Why did Job have to suffer?
Why did God allow Job to suffer?
Why do bad things sometimes happen to good people?
Where’s God when His people are suffering?

Today. I found my answer:
The Book of Job does not unlock the puzzle of why bad things happen to good people. It doesn’t tell us why God ‘allowed’ Job to go through those things — The writer had an intent:
It is to understand that we might not always have all the answers but to invite us to trust God’s wisdom and help when we do encounter suffering, rather than trying to figure out the reason for it.

And this is why when James was going to write about Job in his letter, he did not talk about the who or why, rather he said “You have heard of the perseverance of Job and seen the end intended by the Lord — that the Lord is very compassionate and merciful. (James 5:11)

Again, I’m learning that the best way to understand the scriptures is to focus on what it says and not dwell on what it did not say. It’s how we don’t deviate into errors.

God is good. All the time.

Day 04 {Rest}

another day of soaking in the ambience and silence.

REST

Today, my body completely said no so I slept mostly all through.

Sometimes, we need to sleep first to gather energy for another day.
Just sleep first.

Day 03 {Finding Answers}

a shot from one of my brisk morning walks.

FINDING ANSWERS

I missed my way today.

I stepped out of the salon to head home and was faced with two paths: one to my left and the other to my right. This is a road I have been through several times but still needed help deciphering my way around. I had also missed my way to the salon earlier and had to call an attendant to help with directions.

I decided to trust my instincts. It had always worked. I turned to my right and began walking down the road. I see familiar stores, yet something within me begins to blink “Olamide, I think you took the wrong path.”
Yet I kept walking hoping I would somehow figure the right path along.

I got to the end of the road and finally agreed there was no other option but to walk back the long route I came from and so I journeyed again.

When I finally figured my way home, I remembered a quote I once penned in my journal:
“A man on a wrong road, consistency is not the message for him; it is change.”

Today made me realise the essence of these words.
Funny but not funny.

Day 02 {Today, I’m grateful for…}

notes from a friend’s bridal shower.

TODAY, I’M GRATEFUL FOR…

Today has not been my best day but instead of focusing on all of the wrongs, I decided to end my day by writing out 5 things I am most grateful for today. So here we go:

  1. I prayed into the early hours of this morning, asking the Lord for help through this season of my life and slept into the breaking of dawn with so much peace. I am thankful for the privilege to commune with God always and the peace it always brings.
  2. Lunch today was Jollof Spaghetti with Grilled Goat Meat. As I served, I thought about how God has blessed us as a family and keeps showing up for us at every moment. For this, I am grateful.
  3. I had calls from my mum, siblings and parents-in-law. I am thankful for the gift of family and love from people who keep looking out for the best for me.
  4. I had a chat with a beloved sis and as she ended the call, she said
    “I am so thankful for the gift of you! You always just know the perfect thing to say to me .” That compliment made my day and almost brought me to tears. I am thankful for the privilege of being a gift and blessing to others.
  5. It’s late in the night. Everyone’s gone to sleep and as I am seated before my laptop, pouring out my heart, taking in the fresh smell of the room, listening to the humming of the air conditioner and the silence of the night, I am thinking about this moment and so grateful for the privilege to be here.
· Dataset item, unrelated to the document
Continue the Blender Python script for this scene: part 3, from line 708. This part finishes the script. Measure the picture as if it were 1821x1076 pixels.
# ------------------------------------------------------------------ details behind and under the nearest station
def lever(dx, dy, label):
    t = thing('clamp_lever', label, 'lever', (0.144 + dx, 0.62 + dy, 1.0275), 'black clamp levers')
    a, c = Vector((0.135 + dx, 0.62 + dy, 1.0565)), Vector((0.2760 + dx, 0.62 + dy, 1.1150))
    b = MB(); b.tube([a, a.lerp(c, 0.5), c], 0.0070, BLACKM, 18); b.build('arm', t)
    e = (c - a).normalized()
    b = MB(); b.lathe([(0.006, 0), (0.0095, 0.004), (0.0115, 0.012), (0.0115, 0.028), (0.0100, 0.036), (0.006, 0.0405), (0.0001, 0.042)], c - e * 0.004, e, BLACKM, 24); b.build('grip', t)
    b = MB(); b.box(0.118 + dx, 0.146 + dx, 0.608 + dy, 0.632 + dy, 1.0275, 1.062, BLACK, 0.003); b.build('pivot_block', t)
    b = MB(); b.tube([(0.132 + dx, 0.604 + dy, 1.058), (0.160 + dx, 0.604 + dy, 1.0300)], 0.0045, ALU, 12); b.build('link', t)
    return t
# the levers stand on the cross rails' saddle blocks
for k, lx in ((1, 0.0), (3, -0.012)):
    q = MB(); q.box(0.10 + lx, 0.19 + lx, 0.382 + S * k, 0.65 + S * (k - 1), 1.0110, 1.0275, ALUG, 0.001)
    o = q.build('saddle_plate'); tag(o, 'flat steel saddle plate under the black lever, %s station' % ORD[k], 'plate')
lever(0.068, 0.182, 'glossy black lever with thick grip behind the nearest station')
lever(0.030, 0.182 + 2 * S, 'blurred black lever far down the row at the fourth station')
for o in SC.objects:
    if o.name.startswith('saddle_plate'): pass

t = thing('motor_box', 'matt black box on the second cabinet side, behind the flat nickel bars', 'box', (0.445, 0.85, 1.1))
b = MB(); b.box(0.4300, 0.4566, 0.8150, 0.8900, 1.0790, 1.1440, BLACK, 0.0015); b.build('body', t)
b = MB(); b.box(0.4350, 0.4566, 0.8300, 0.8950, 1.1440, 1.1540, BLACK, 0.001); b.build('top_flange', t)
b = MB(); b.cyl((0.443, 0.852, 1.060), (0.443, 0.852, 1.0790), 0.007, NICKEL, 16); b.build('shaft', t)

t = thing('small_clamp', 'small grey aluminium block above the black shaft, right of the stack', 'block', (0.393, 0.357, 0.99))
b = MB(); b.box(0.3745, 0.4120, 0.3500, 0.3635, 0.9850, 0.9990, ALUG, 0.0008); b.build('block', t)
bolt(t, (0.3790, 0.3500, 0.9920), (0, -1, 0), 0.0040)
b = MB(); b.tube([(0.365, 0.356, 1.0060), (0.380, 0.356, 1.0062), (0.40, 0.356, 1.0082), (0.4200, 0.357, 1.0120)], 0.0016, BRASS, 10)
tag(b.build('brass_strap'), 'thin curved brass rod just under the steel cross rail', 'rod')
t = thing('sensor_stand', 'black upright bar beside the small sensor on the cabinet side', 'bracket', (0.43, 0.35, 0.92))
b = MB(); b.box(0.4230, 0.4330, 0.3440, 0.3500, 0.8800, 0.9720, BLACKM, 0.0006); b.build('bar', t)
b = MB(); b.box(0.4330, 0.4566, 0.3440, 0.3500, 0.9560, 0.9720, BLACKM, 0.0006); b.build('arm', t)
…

So, for now, and always, Thank You, Lord.

Day 01 {The Year Ahead}

the art and its inspo.

THE YEAR AHEAD

“If you could describe your new year in a painting, what would it be?”
These were the words the Holy Spirit asked me at the start of the year and got me started with this piece of art which I just never got to finish.

Tonight, as I sit at my desk revelling in the joy of entering a new year tomorrow I find myself running through my gallery and stumbling on this unfinished piece; I am reminded of what made me go for it.
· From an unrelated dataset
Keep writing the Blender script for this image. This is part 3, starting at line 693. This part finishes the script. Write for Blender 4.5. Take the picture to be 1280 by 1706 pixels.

It is the year I finally finished writing the books I’ve had in my heart for years.
It’s the year I launched the designs and prints I’ve been working on.
It’s the year I took giant academic strides and explored the world of art as I’ve always desired.

It’s the year I loved more, explored more, worried less, and laughed much more. Above all, it’s the year I walked with God the most( so much that even my steps-counter lost count👻)

It’s surely a blessed year and I absolutely can’t wait to tell the stories that await this new journey.

So, It’s been 21 days of penning down my thoughts and observations.
As read through from the beginning, I’m quite fascinated by some of the events and lessons drawn. Truly, there’s a lot that happens around us, it’s just a question of where we are looking.

It’s my birthday tomorrow. Yay!

The Day After. {09.01.2024}

Yet,
For the days before,
For the journeying, For answers,
For strength, For healings,
For nudgings, For leadings,
For victories, For wins…

Even,
For the days in between,
For the silences, For the tears,
For the mess-ups, For the failures,
For the unsure, For the seemingly unanswered…

And,
For the days ahead,
For light, For growth,
For more doings, For bigger exploits,
For Christ in us, For Christ through us,
For the best of days yet…
Thank You.

(July 01, 2022)

PS: Did you read this to the end, you deserve a huge applause. Thank you for indulging my thoughts this time. I’ll be back soon.